Geri Bildirim (Feedback)
Tek yönlü iletişim şemasındaki eksiklerden biri ve en önemlisi budur aslında. Kaynak ürettiği mesajın hedef kitle üzerindeki etkisini ölçmek için geri bildirimleri sürekli okumak, değerlendirmek ve buna göre mesajının içeriği, yönü ve yeniden kodlamasıyla ilgili düzeltmeleri yapmak zorundadır. Reklamcılıkta “tekrar etme” mesajın hedef kitleye ulaşmasında çok önemli bir kavramdır. Eğer geri bildirimi doğru algılayıp düzenli bir tekrar sağlanırsa iletişimin hedefine ulaşması yolunda önemli bir yol katedilmiş olacaktır.

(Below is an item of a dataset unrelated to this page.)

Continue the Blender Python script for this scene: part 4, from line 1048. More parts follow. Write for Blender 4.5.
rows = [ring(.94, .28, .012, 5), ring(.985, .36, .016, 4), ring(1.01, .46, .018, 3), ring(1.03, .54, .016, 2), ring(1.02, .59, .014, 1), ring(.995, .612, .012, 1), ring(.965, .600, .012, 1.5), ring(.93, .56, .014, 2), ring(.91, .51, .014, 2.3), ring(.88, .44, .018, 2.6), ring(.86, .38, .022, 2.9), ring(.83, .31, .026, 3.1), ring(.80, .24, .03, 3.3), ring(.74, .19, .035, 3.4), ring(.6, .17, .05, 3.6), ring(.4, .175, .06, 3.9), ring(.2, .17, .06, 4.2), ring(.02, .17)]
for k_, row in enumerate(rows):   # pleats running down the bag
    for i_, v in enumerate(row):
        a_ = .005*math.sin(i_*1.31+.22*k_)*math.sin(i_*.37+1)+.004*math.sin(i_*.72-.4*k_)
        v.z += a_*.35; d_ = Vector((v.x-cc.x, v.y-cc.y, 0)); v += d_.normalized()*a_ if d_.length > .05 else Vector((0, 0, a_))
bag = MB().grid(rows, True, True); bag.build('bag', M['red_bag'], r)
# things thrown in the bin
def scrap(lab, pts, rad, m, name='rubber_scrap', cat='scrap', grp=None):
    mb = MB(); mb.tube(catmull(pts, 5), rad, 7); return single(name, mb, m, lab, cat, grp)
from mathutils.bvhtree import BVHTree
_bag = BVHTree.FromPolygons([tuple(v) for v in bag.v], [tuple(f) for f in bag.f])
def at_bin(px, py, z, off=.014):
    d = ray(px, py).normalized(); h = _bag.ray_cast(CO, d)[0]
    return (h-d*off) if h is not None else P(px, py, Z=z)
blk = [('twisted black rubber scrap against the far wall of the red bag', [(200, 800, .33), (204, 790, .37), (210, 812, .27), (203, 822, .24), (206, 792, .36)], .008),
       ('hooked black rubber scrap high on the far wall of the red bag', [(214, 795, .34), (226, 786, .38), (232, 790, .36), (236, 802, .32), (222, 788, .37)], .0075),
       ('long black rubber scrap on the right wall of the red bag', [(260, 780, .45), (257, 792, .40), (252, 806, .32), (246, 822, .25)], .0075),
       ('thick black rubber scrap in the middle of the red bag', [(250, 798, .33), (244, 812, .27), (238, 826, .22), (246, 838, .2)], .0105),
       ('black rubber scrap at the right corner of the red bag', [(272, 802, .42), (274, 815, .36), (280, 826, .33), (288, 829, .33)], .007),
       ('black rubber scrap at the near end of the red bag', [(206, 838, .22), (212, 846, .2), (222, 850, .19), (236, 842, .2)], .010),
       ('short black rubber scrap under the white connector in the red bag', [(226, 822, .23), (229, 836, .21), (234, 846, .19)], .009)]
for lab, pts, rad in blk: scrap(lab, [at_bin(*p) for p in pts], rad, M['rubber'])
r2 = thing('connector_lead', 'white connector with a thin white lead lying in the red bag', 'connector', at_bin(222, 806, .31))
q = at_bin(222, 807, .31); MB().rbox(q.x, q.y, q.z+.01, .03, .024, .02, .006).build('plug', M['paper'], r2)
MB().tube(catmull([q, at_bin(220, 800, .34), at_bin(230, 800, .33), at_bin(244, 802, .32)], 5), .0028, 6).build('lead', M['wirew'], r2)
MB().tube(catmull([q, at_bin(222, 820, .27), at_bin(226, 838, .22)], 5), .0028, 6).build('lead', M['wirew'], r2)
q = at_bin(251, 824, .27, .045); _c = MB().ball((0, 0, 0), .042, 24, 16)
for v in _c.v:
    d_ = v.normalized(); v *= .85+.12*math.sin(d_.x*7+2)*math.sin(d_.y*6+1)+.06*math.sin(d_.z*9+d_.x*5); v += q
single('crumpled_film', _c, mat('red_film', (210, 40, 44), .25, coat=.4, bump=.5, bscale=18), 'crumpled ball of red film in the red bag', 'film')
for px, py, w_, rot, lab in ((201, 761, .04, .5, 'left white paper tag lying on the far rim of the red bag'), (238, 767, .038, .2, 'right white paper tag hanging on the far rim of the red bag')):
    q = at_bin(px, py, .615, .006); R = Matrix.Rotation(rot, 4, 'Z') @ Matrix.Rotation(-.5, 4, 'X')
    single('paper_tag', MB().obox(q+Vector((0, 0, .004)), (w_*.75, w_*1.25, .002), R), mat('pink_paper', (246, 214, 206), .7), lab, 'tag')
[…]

İletişim sürecinin başarısı tartışmalı bir konudur. Pazarlama açısından bir iletişim faaliyetinin başarısı nihai olarak bir ürün ya da hizmetin satışını gerçekleştirebilmek ya da kurumsal olarak insanların zihin haritasında olumlu bir yer edinerek gelecek iş aktivitelerinde potansiyel bir tercih olmayı başarabilmektir. Ancak başarısızlık durumunda pes etmek doğru olmayacaktır. Çok iyi kurgulanmış bir mesaj, detaylı hedef kitle analizi dahi size istediğiniz iletişim performansını sağlamayabilir. Bu durumda geçmiş hataları ve hatta başarıları sürekli yorumlayarak ileride daha etkili iletişim stratejileri ortaya koymak mümkündür. Bu yüzden sürekli denemek ve iletişim sürecini yeniden kurgulamak iletişim becerisi yeteneğini kazanmanızı zaman içerisinde sağlayabilir.